■ YOUR OBJECTIVE:
Locate every line in the records below that contains the word "recreates", and copy each one.

■ DATA FOR PROCESSING:
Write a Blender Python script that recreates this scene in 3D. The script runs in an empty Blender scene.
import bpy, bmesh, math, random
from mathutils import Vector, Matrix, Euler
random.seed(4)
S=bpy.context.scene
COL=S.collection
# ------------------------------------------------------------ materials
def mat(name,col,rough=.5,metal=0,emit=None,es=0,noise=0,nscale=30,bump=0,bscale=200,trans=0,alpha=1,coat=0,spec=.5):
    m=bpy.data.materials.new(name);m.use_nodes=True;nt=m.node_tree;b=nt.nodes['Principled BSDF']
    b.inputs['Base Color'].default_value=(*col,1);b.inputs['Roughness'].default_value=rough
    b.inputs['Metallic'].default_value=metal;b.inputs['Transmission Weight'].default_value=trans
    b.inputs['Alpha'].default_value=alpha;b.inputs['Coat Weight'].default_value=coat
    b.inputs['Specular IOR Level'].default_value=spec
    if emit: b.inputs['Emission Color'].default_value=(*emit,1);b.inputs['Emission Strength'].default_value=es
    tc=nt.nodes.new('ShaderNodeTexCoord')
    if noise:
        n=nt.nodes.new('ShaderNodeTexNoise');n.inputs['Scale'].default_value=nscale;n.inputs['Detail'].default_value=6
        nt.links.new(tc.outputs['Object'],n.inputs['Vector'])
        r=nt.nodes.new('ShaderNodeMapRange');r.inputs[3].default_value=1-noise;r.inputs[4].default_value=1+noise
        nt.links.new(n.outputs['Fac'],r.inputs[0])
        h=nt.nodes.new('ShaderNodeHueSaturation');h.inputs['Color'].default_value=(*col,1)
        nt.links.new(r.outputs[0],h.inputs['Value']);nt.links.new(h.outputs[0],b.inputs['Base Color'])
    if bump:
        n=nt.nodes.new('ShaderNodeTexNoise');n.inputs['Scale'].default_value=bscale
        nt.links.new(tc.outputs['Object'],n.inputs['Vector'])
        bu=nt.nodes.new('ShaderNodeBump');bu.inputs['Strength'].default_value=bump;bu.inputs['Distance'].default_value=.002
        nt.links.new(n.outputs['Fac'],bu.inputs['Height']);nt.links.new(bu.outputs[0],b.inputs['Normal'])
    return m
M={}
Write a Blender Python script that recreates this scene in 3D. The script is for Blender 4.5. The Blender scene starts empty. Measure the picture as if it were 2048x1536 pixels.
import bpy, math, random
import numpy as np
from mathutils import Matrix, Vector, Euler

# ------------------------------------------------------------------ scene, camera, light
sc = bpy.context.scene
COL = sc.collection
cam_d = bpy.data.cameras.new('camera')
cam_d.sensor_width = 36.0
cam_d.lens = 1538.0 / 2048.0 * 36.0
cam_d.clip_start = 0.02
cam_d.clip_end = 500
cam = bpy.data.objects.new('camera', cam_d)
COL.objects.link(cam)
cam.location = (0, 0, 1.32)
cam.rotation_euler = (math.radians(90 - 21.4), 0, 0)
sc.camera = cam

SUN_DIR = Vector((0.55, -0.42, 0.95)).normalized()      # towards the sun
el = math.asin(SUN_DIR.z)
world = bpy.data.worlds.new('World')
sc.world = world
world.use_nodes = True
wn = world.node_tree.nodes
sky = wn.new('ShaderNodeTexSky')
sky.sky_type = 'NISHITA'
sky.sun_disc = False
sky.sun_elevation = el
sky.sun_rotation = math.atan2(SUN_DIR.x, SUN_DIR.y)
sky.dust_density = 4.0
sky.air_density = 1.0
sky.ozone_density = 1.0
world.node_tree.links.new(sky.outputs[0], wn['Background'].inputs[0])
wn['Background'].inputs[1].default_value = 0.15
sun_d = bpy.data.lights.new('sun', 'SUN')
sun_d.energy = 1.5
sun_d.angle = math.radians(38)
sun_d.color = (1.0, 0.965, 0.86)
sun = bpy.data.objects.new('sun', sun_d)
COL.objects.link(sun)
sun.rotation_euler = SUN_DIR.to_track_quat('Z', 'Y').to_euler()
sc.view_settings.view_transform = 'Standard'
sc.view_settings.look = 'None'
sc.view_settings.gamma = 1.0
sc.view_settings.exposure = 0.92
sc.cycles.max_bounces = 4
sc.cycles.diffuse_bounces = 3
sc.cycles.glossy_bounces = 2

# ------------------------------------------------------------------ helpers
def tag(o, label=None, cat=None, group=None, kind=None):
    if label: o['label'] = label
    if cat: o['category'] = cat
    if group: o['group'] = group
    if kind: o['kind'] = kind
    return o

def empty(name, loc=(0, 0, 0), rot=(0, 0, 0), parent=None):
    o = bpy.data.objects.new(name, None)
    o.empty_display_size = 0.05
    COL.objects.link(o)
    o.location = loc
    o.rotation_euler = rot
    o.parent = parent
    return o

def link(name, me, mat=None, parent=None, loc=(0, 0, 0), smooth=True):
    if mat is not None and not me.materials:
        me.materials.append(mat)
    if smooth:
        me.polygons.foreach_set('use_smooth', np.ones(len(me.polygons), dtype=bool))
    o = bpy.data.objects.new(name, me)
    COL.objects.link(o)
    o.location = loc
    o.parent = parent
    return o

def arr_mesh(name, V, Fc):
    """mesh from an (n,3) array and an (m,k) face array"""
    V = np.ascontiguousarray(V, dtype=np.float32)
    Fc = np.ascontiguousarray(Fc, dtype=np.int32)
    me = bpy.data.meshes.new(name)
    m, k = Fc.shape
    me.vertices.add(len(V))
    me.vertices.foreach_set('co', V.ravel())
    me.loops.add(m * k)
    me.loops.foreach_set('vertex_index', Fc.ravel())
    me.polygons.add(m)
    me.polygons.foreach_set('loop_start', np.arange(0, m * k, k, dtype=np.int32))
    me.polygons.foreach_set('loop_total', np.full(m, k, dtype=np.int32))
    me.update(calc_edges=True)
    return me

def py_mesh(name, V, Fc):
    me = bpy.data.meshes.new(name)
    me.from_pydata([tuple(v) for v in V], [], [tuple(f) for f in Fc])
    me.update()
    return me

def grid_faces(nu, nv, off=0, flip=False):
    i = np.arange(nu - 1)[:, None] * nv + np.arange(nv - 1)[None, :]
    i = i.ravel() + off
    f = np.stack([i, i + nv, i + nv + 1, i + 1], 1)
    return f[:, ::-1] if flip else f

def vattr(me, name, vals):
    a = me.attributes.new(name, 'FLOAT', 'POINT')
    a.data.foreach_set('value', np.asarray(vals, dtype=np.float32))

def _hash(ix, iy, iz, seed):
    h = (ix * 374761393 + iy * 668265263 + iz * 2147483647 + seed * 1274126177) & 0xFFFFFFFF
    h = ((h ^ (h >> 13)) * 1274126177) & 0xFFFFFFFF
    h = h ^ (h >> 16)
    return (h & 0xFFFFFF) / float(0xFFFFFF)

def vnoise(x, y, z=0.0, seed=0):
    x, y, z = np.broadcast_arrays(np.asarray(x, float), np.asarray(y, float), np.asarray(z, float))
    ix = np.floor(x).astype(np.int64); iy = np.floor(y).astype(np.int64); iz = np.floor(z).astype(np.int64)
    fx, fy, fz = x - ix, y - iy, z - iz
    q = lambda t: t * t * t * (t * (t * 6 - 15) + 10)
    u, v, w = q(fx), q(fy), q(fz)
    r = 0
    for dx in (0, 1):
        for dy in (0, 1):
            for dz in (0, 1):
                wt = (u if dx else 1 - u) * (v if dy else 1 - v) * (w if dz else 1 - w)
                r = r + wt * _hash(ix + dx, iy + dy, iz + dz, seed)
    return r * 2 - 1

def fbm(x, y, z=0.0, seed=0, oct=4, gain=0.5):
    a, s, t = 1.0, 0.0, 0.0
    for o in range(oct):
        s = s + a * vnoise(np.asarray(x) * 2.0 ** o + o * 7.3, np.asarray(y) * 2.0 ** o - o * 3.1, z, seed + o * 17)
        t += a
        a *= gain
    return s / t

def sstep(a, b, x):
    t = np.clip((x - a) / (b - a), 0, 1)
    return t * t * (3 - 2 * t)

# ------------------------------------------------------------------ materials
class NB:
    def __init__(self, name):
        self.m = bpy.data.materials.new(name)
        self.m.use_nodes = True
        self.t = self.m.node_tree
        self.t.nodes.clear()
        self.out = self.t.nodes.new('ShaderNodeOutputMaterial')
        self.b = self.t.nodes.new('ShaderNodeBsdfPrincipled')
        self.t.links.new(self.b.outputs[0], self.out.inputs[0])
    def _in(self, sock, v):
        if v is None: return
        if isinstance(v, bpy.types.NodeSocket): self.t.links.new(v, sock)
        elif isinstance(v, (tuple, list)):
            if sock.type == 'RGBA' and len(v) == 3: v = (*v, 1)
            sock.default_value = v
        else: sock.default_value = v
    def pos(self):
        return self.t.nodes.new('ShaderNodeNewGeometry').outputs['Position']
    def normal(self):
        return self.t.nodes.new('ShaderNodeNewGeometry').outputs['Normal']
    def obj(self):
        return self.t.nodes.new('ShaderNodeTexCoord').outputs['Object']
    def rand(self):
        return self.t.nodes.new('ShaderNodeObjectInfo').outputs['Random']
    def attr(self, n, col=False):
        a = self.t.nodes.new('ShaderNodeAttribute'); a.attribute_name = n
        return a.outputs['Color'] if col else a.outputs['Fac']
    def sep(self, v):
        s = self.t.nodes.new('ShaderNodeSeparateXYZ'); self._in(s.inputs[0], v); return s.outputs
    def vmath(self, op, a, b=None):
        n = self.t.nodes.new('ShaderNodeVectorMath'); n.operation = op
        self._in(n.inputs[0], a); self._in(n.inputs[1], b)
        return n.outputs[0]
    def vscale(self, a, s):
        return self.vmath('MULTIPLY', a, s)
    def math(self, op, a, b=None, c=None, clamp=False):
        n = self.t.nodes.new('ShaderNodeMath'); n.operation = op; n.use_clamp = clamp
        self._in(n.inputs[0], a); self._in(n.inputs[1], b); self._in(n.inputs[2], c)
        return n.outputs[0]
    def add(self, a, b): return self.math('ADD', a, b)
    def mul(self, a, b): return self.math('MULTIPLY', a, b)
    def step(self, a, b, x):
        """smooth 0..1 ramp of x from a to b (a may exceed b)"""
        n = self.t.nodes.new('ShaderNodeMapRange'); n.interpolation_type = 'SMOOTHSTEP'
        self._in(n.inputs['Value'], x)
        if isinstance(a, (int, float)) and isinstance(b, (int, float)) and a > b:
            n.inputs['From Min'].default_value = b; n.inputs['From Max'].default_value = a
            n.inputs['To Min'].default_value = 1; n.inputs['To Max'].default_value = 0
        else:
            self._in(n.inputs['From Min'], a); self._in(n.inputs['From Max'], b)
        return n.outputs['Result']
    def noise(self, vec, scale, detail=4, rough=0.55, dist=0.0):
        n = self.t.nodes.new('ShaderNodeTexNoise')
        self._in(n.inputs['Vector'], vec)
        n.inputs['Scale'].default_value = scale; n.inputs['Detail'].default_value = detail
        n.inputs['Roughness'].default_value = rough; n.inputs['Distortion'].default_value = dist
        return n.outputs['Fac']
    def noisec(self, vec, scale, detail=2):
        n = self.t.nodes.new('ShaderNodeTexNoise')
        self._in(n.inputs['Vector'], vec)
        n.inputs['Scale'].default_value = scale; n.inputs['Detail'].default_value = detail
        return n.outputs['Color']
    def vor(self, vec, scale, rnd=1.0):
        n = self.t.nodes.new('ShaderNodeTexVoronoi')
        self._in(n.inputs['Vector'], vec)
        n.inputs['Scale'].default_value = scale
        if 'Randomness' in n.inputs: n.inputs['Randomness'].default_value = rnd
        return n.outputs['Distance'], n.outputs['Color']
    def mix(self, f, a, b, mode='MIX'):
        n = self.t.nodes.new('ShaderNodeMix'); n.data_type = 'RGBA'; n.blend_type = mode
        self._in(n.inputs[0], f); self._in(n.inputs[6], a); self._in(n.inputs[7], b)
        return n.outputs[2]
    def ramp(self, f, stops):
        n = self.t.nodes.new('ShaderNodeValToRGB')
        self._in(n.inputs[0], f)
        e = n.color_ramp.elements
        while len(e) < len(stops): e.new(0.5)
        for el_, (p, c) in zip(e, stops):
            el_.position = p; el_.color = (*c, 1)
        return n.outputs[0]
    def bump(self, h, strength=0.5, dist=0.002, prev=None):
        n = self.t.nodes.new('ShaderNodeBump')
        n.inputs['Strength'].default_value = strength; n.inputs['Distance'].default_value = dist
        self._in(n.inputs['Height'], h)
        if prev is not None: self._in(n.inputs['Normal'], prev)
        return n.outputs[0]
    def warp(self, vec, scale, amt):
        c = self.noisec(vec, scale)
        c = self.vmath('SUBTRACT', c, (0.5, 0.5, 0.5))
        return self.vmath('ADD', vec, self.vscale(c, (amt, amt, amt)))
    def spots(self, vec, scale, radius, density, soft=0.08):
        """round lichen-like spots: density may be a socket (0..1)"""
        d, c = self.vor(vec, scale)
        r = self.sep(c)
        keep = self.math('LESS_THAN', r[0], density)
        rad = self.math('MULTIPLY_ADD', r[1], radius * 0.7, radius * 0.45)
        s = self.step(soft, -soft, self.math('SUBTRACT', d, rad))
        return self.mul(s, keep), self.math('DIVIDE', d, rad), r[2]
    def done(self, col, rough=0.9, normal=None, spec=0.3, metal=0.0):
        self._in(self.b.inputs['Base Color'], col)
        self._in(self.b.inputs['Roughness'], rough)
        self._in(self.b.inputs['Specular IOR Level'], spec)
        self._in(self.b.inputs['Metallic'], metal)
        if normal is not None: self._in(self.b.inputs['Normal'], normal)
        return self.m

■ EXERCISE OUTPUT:
Write a Blender Python script that recreates this scene in 3D. The script runs in an empty Blender scene.
Write a Blender Python script that recreates this scene in 3D. The script is for Blender 4.5. The Blender scene starts empty. Measure the picture as if it were 2048x1536 pixels.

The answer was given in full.